Great women at work prioritize greatness and make a choice – There are tradeoffs to greatness, as to everything else. To be great in one area, one must invest in it, and this often is at a cost to other areas. It would be foolish to run away from the fact that women are still holding the line when it comes to emotional engagement with people and occasions. I cannot run away from the strange looks I get when I walk into a party hosted in my house along with the guests - I am the woman, am I not? How could I not have supervised the starters? Or the misplaced sympathy from teachers at school - “Oh, you are in a job” they nod. And I wonder if they are offering sympathy or empathy.

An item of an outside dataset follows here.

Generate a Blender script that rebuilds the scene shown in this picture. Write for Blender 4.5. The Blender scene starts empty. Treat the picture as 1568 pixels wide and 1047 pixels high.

Women at work make choices - thought through choices. For most, the balance they seek is one they construct. Those who chose to be great leaders had to invest in support structures and awe inspiring organisation. Those who choose other roles construct their own systems. I have yet to find women who slip into working patterns by default - most of us have to work hard at defining our days and years Women at work use self doubt as a tool for continuous improvement - Judge me on this, but I have yet to meet a woman who shies from sharing herself doubt. It is her source of strength. The constant questioning is a part of the cycle of improvement and regeneration. This process of renewal also makes decision making more responsive, flexible and nimble. Is it unsettling? Does it make for tough times when decisions are being formulated? Yes, certainly. It is agonising, often debilitating to live in self doubt. But each time, one emerges stronger and with a clear sense of the path ahead.

And in this, the ability to find strength from weakness, I bow to all my sisters, women at work.